Abstracts of the secret presentations were among the documents leaked by former U.S. National Security Agency contractor Edward Snowden to journalists and were published on Tuesday by The Intercept.
The U.S. intelligence community’s interest in hacking Apple products goes as far back as 2010, when a researcher presented possible methods of implanting the iPhone 3GS with malware at an annual conference called the Trusted Computing Base Jamboree, which, according to The Intercept, is sponsored by the CIA’s Information Operations Center. The presentation also covered ways to jailbreak the device.
Over the next couple of years, the same conference included more talks on ways to bypass the security of Apple devices. For example, in 2011 researchers presented a technique to “non-invasively” extract the cryptographic key that’s used to encrypt the firmware of devices based on Apple’s A4 processor, like the iPhone 4, the iPod Touch and the first generation iPad.
The key, which is called the Group ID (GID), is stored inside the physical chip. The researchers tried to recover it by studying the electromagnetic emissions that occur during Advanced Encryption Standard (AES) operations, a technique known as differential power analysis.

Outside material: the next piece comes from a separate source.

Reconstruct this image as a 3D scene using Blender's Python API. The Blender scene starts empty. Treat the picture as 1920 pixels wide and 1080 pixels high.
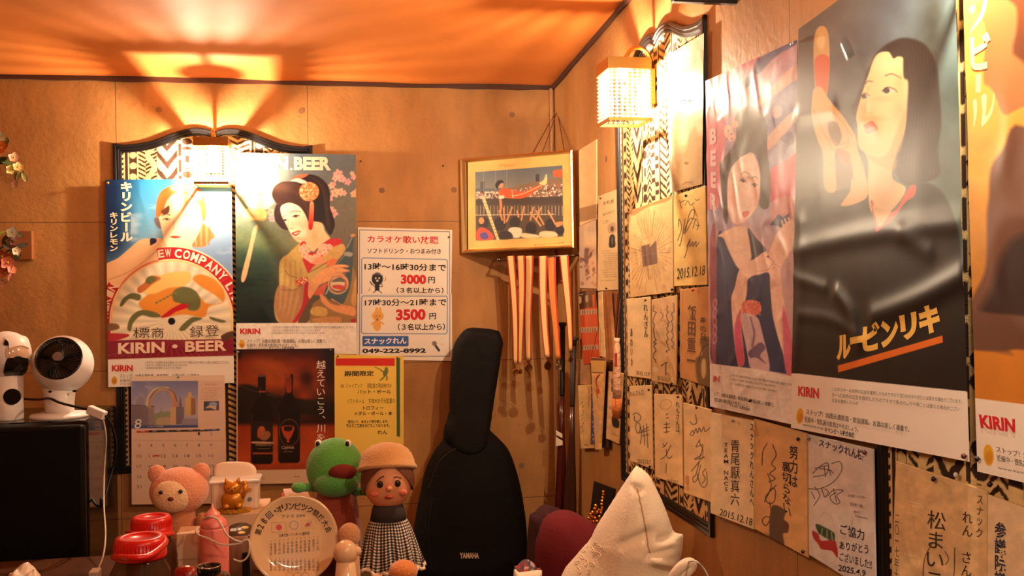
import bpy, math, random
import numpy as np
from mathutils import Vector, Matrix, noise as mnoise

# ------------------------------------------------------------------ camera, world, exposure
F = 1867.0                       # focal length in pixels of the 1920 wide frame
YAW, ROLL = math.radians(10.32), 0.0151
EYE = np.array([0.0, 0.0, 1.60])
D, W = 4.245, 0.970              # back wall y = D, right wall x = W
_f = np.array([math.sin(YAW), math.cos(YAW), 0.0])
_r0 = np.array([math.cos(YAW), -math.sin(YAW), 0.0]); _u0 = np.array([0, 0, 1.0])
_r = _r0 * math.cos(ROLL) - _u0 * math.sin(ROLL)
_u = _u0 * math.cos(ROLL) + _r0 * math.sin(ROLL)
SC = bpy.context.scene
COL = SC.collection
cam_data = bpy.data.cameras.new('camera'); cam = bpy.data.objects.new('camera', cam_data); COL.objects.link(cam)
cam_data.sensor_width = 36.0; cam_data.lens = 36.0 * F / 1920.0; cam_data.clip_start = 0.02
cam.matrix_world = Matrix(((_r[0], _u[0], -_f[0], EYE[0]), (_r[1], _u[1], -_f[1], EYE[1]), (_r[2], _u[2], -_f[2], EYE[2]), (0, 0, 0, 1)))
SC.camera = cam
wd = bpy.data.worlds.new('world'); SC.world = wd; wd.use_nodes = True
wd.node_tree.nodes['Background'].inputs[0].default_value = (1.0, 0.62, 0.36, 1)
wd.node_tree.nodes['Background'].inputs[1].default_value = 0.025
SC.view_settings.view_transform = 'Standard'; SC.view_settings.look = 'None'
SC.view_settings.exposure = 0.0; SC.view_settings.gamma = 1.0; SC.view_settings.use_curve_mapping = False
SC.cycles.use_denoising = True
SC.cycles.max_bounces = 8; SC.cycles.transparent_max_bounces = 24; SC.cycles.sample_clamp_indirect = 6.0
BULB = 19000.0                  # radiance of the sconce bulbs
BULB_RGB = (1.0, 0.82, 0.60)
def point_lamp(name, loc, watts, rgb, r):
    l = bpy.data.lights.new(name, 'POINT'); l.energy = watts; l.color = rgb; l.shadow_soft_size = r
    o = bpy.data.objects.new(name, l); o.location = loc; COL.objects.link(o); return o
point_lamp('room_fill_light', (0.10, 0.78, 1.78), 19.0, (1.0, 0.80, 0.58), 0.10)  # added fill lamp near the camera, no fixture, brightens the right wall
point_lamp('room_fill_light', (-1.6, 2.4, 2.35), 2.0, (1.0, 0.70, 0.45), 0.12)  # weak second fill on the left, also added without a fixture

# ------------------------------------------------------------------ pixel <-> place
def rays(P):
    P = np.asarray(P, float).reshape(-1, 2)
    d = _f[None] * F + _r[None] * (P[:, :1] - 960.0) - _u[None] * (P[:, 1:] - 540.0)
    return d
def project(P):
    q = np.asarray(P, float).reshape(-1, 3) - EYE
    z = q @ _f
    return np.stack([960 + F * (q @ _r) / z, 540 - F * (q @ _u) / z], 1)
def at(px, py, x=None, y=None, z=None):
    d = rays([(px, py)])[0]
    if x is not None: t = (x - EYE[0]) / d[0]
    elif y is not None: t = (y - EYE[1]) / d[1]
    else: t = (z - EYE[2]) / d[2]
    return EYE + d * t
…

“If successful, it would enable decryption and analysis of the boot firmware for vulnerabilities, and development of associated exploits across entire A4-based product-line,” they wrote in a description of their presentation.
It’s not clear if the researchers ever succeeded in recovering the key, but their presentation covered the progress they had made until then.

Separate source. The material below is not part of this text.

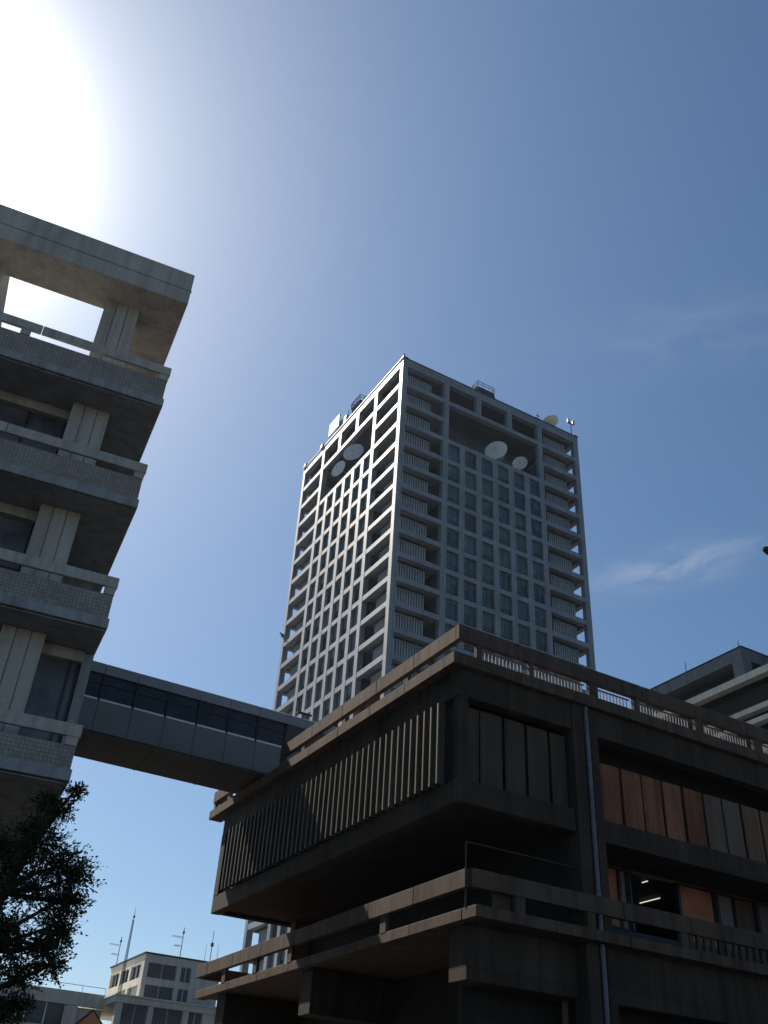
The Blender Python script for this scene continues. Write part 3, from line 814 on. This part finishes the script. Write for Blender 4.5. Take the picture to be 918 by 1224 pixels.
def leaf(p,d,s):
    d=d.normalized(); u=Vector((random.uniform(-1,1),random.uniform(-1,1),random.uniform(-1,1)))
    w=d.cross(u); 
    if w.length<1e-3: return
    w.normalize(); n=len(verts)
    verts.extend([tuple(p),tuple(p+d*s*.45+w*s*.24),tuple(p+d*s),tuple(p+d*s*.45-w*s*.24)])
    faces.append((n,n+1,n+2,n+3))
def rv(): 
    while True:
        v=Vector((random.uniform(-1,1),random.uniform(-1,1),random.uniform(-1,1)))
        if .05<v.length<1: return v
for (x,y,z,r) in clumps:
    x-=.20; z-=.04; r*=.93
    c=Vector((x,y,z)); f=min(forks,key=lambda q:(q-c).length+ (1.0 if q.z>z else 0)*.6)
    mid=(f+c)/2+rv()*.18
    limb([f,mid,c],.05,.018)
    nt=int(118*r/.5)
    for _ in range(nt):
        d=rv().normalized(); d.z=d.z*.75+.12
        L=r*random.uniform(.55,1.22); s0=c+rv()*r*.35; e=s0+d*L*.9+Vector((0,0,-.05))
        if random.random()<.3: bk.tube(s0,e,.007,.003,3,False)
        k=int(9+L*11)
        for q in range(k):
            tt=(q+random.random())/k
            if tt<.15: continue
            p=s0.lerp(e,tt)+rv()*.035
            leaf(p,(d+rv()*1.0),random.uniform(.042,.082))
# a bare twig with a few leaves in the open gap
limb([Vector((2.0,17,3.0)),Vector((2.25,16.6,3.7)),Vector((2.5,16.6,4.2)),Vector((2.8,16.7,4.5))],.035,.012)
bk.build('trunk',M['bark'],tr)
me=bpy.data.meshes.new('crown'); me.from_pydata(verts,[],faces); me.materials.append(M['leaf']); me.update()
o=bpy.data.objects.new('crown',me); COL.objects.link(o); attach(o,tr)

# ------------------------------------------------------------------ hazy air
hz=MB().box(-1510,1510,-1510,1510,-1,122).build('haze',None)
hz.data.materials.clear()
hm=bpy.data.materials.new('hazy_air'); hm.use_nodes=True; hn=hm.node_tree
for n_ in list(hn.nodes):
    if n_.type=='BSDF_PRINCIPLED': hn.nodes.remove(n_)
pv=hn.nodes.new('ShaderNodeVolumePrincipled'); pv.inputs['Color'].default_value=(.62,.80,1,1); pv.inputs['Density'].default_value=HAZE; pv.inputs['Anisotropy'].default_value=.35
hn.links.new(pv.outputs[0],hn.nodes['Material Output'].inputs['Volume'])
hz.data.materials.append(hm); tag(hz,kind='stuff')

# ------------------------------------------------------------------ sky, sun, camera
w=bpy.data.worlds.new('World'); scn.world=w; w.use_nodes=True; nt=w.node_tree; N=nt.nodes; L=nt.links
bg=N['Background']
sky=N.new('ShaderNodeTexSky'); sky.sky_type='NISHITA'; sky.sun_disc=False
sky.sun_elevation=SUN_EL; sky.sun_rotation=SUN_AZ
sky.altitude=20; sky.air_density=1.0; sky.dust_density=.8; sky.ozone_density=1.6
tc=N.new('ShaderNodeTexCoord'); gen=tc.outputs['Generated']
def math_(op,a,b=None,clamp=False):
    m=N.new('ShaderNodeMath'); m.operation=op; m.use_clamp=clamp
    for i,v in enumerate((a,b)):
        if v is None: continue
        if isinstance(v,(int,float)): m.inputs[i].default_value=v
        else: L.new(v,m.inputs[i])
    return m.outputs[0]
def vdot(vec):
    v=N.new('ShaderNodeVectorMath'); v.operation='DOT_PRODUCT'; L.new(gen,v.inputs[0]); v.inputs[1].default_value=vec; return v.outputs['Value']
# aureole of the sun in hazy air: two lobes round the sun's direction
GA,GB,GC,GD=400.,34.,1.3,.75
ds=math_('MAXIMUM',vdot(tuple(SUN)),0.)
glow=math_('ADD',math_('ADD',math_('MULTIPLY',math_('POWER',ds,900.),GA),math_('MULTIPLY',math_('POWER',ds,170.),GB)),math_('MULTIPLY',math_('POWER',ds,18.),GC))
gc=N.new('ShaderNodeMix'); gc.data_type='RGBA'; gc.blend_type='ADD'; gc.inputs[0].default_value=1
gcol=N.new('ShaderNodeVectorMath'); gcol.operation='SCALE'; gcol.inputs[0].default_value=(1.0,.99,.97); L.new(glow,gcol.inputs['Scale'])
wide=N.new('ShaderNodeVectorMath'); wide.operation='SCALE'; wide.inputs[0].default_value=(.62,.92,1.3); L.new(math_('MULTIPLY',math_('POWER',ds,3.),GD),wide.inputs['Scale'])
wa=N.new('ShaderNodeVectorMath'); wa.operation='ADD'; L.new(wide.outputs[0],wa.inputs[0]); hs=N.new('ShaderNodeHueSaturation'); hs.inputs['Saturation'].default_value=1.17; L.new(sky.outputs[0],hs.inputs['Color']); tn=N.new('ShaderNodeVectorMath'); tn.operation='MULTIPLY'; tn.inputs[1].default_value=(.95,1.025,1.04); L.new(hs.outputs[0],tn.inputs[0]); L.new(tn.outputs[0],wa.inputs[1])
L.new(wa.outputs[0],gc.inputs[6]); L.new(gcol.outputs[0],gc.inputs[7])
col=gc.outputs[2]
# two thin wisps of cirrus
def wisp(c,along,half,wid,strength,scale,seed):
    c=Vector(c).normalized(); a=Vector(along); a=(a-c*a.dot(c)).normalized(); n=c.cross(a).normalized()
    u=math_('DIVIDE',vdot(tuple(a)),half); v=math_('DIVIDE',vdot(tuple(n)),wid)
    r2=math_('ADD',math_('MULTIPLY',u,u),math_('MULTIPLY',v,v))
    front=math_('GREATER_THAN',vdot(tuple(c)),.3)
    mask=math_('MULTIPLY',math_('POWER',2.71828,math_('MULTIPLY',r2,-1.)),front)
    cb=N.new('ShaderNodeCombineXYZ'); L.new(math_('MULTIPLY',vdot(tuple(a)),scale*.45),cb.inputs[0]); L.new(math_('MULTIPLY',vdot(tuple(n)),scale),cb.inputs[1]); cb.inputs[2].default_value=seed
    nz=N.new('ShaderNodeTexNoise'); nz.inputs['Scale'].default_value=1; nz.inputs['Detail'].default_value=7; nz.inputs['Roughness'].default_value=.62; nz.inputs['Distortion'].default_value=.6
    L.new(cb.outputs[0],nz.inputs['Vector'])
    mr=N.new('ShaderNodeMapRange'); mr.inputs['From Min'].default_value=.25; mr.inputs['From Max'].default_value=.78; mr.interpolation_type='SMOOTHSTEP'; L.new(nz.outputs['Fac'],mr.inputs['Value'])
    return math_('MULTIPLY',math_('MULTIPLY',mask,mr.outputs[0]),strength)
c1=wisp((.6397,.5637,.5226),Vector((.6799,.5086,.5283))-Vector((.5916,.6209,.5143)),.085,.018,.5,40,1.3)
c2=wisp((.568,.435,.699),Vector((.5895,.4059,.6984))-Vector((.5267,.4751,.7049)),.12,.03,.15,32,5.1)
cl=math_('ADD',c1,c2,True)
mx=N.new('ShaderNodeMix'); mx.data_type='RGBA'; L.new(cl,mx.inputs[0]); L.new(col,mx.inputs[6]); mx.inputs[7].default_value=(5.6,6.2,7.0,1)
L.new(mx.outputs[2],bg.inputs['Color'])
bg.inputs['Strength'].default_value=.05
su=bpy.data.lights.new('sun','SUN'); su.energy=5.0; su.angle=R(.5); su.color=(1,.91,.78)
so=bpy.data.objects.new('sun',su); COL.objects.link(so)
so.rotation_euler=(-SUN).to_track_quat('-Z','Y').to_euler(); so.location=(0,0,60)

cam=bpy.data.cameras.new('camera'); co=bpy.data.objects.new('camera',cam); COL.objects.link(co); scn.camera=co
pitch,roll,yaw=R(35.1307),R(3.7913),R(28.3913)
fw=Vector((math.sin(yaw)*math.cos(pitch),math.cos(yaw)*math.cos(pitch),math.sin(pitch)))
r=Vector((math.cos(yaw),-math.sin(yaw),0)); u=r.cross(fw)
r2=r*math.cos(roll)+u*math.sin(roll); u2=u*math.cos(roll)-r*math.sin(roll)
co.matrix_world=Matrix(((r2.x,u2.x,-fw.x,0),(r2.y,u2.y,-fw.y,0),(r2.z,u2.z,-fw.z,1.6),(0,0,0,1)))
cam.sensor_fit='VERTICAL'; cam.sensor_height=36; cam.sensor_width=27; cam.lens=1148.44/1224*36
cam.clip_start=.1; cam.clip_end=4000
vs=scn.view_settings; vs.view_transform='Standard'; vs.look='None'; vs.gamma=1; vs.use_curve_mapping=False
vs.exposure=0.88
scn.render.resolution_x=768; scn.render.resolution_y=1024
scn.cycles.max_bounces=8; scn.cycles.diffuse_bounces=4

A separate talk described methods of determining where the GID key was located on the A4 integrated circuit and how it could be recovered through an invasive technique like the “physical de-processing of the chip.”
By the following year the A5 processor used in the iPhone 4S, iPad 2, iPod Touch fifth generation and the iPad mini was also being targeted. Researchers from Sandia National Laboratories, a Federally Funded Research and Development Center (FFRDC) operated by Lockheed Martin subsidiary Sandia Corporation, had a talk entitled “Apple A4/A5 Application Processors Analysis.” The presentation had no abstract and attendees looking for more information about it were instead instructed to call or email a CIA official.
It wasn’t just Apple’s master encryption keys that the U.S. intelligence community was interested in, but also the individual keys used by private developers to sign their iOS or Mac OS X apps.
The FBI and U.S. intelligence agencies have voiced concern over the past year that the increased addition of default encryption to mobile devices and Internet communications make lawful electronic surveillance impossible. They call this the Going Dark problem.
Such agencies would like to see an approach where companies could offer encryption, but also be able to comply with government requests for data. Many security experts and privacy advocates believe this would involve building backdoors into encryption implementations that could also be exploited by hackers.
“I want to be absolutely clear that we have never worked with any government agency from any country to create a backdoor in any of our products or services,” Apple CEO Tim Cook wrote in an open letter in September. “We have also never allowed access to our servers. And we never will.”